Friday, December 9, 2016

A Reel Review: MOONLIGHT

Telling a story in an unconventional way is a healthy thing for the film industry. Everyone loves something different once in a while, but filmmakers still need to strike a balance between the familiar and the alternative ways. After all, veering far off the course of traditional storytelling can lose an audience in a hurry, and staying tried-and-true can become dull and predictable. Such is the task for Barry Jenkins and his MOONLIGHT.

Chiron (played by Trevante Rhodes, Ashton Sanders, and Andre Holland through three different decades of his youth), grows up in a tough Miami neighborhood where his diminutive size makes him an easy target for bullies. He struggles with his drug-addicted mother (Naomi Harris) and befriends a couple (Mahershala Ali and Janelle Monae), and eventually lands into trouble which sends him far from home.

MOONLIGHT does not have much of a plot in the traditional sense, and instead plays out like a series of episodes in Chiron’s life. The film is divided up into three stages (with each one named after one of his nicknames that he picks up as he grows up), featuring him as an elementary school student, pre-teen, and then in his twenties. Each episode which sees him getting bullied, berated by his mom, and learning life lessons propels him to the young man which he will become, and the dots are not difficult to connect.

The film is different, in fact so different that it’s tough to find anything to hang our hats on.

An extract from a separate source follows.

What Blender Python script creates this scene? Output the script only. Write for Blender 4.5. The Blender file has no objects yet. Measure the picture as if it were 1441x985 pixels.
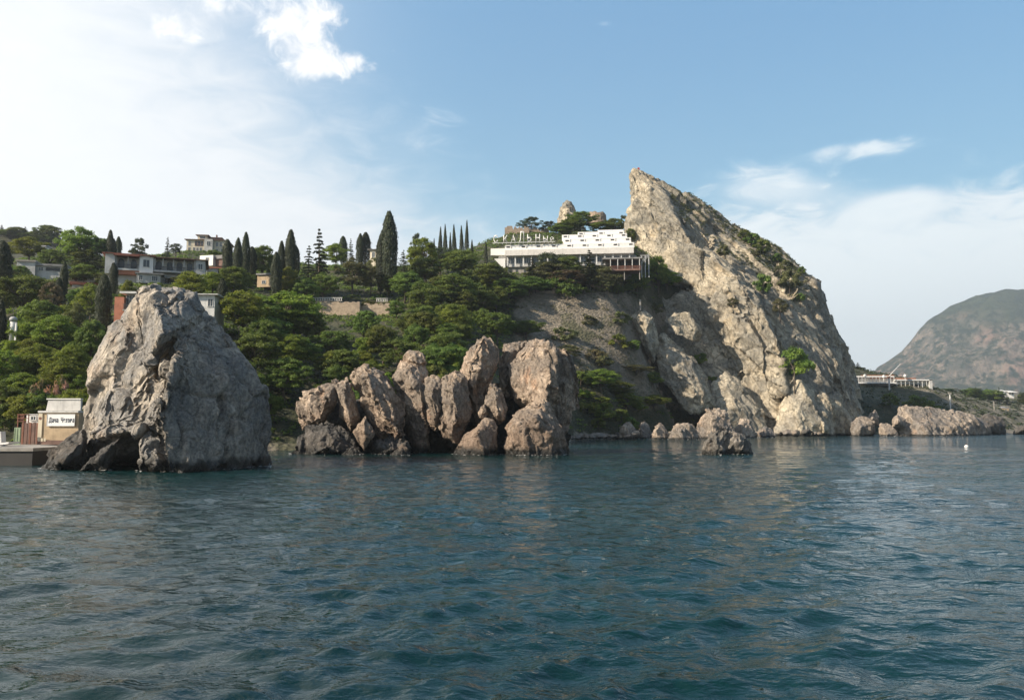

There’s a lack of focus as the so-called story meanders from one place to another, and even though director Barry Jenkins is playing with solid themes such as growing up in the projects and struggling with sexual identity, the episodic nature robs the movie of any meat. On top of that, MOONLIGHT is presented in a very real fashion, with scenes taking a long time to unfold…and the commitment to being real makes any real drama hard to come by.

Jenkins still crafts a fine film. It looks beautiful and the transitions between each era of Chiron’s life are well-timed. Music choices from the three different decades are well-chosen, and Nicholas Britell’s score is hauntingly beautiful. Pacing is an issue however, as the film feels much longer than its 110 minute running-time.

Acting is superb. The three actors portraying Chiron are excellent, with Ashton Sanders, playing the character as a pre-teen, having to do the most and best work. The highlight of the film is definitely how the three actors were able to mimic each other; looking a Chiron in his twenties, we can still see him as a little kid as the little ticks and mannerisms are there. Mahershala Ali and Janelle Monae are also excellent, (although Ali's character vanishes without explanation), but the show is absolutely stolen by Naomi Harris…who as a drug addicted mom goes through a lot of emotions and inner turmoil.

By the time the credits roll, there’s a “that’s it?” feeling, as MOONLIGHT has no climax…which is fitting since it doesn’t care about any semblance of story either. It seems Jenkins was too pre-occupied with being different to give us something to chew on…and the result is an empty stomach. MOONLIGHT is nice to look at and full of awesome performances, but sorely needed a traditional story to tell.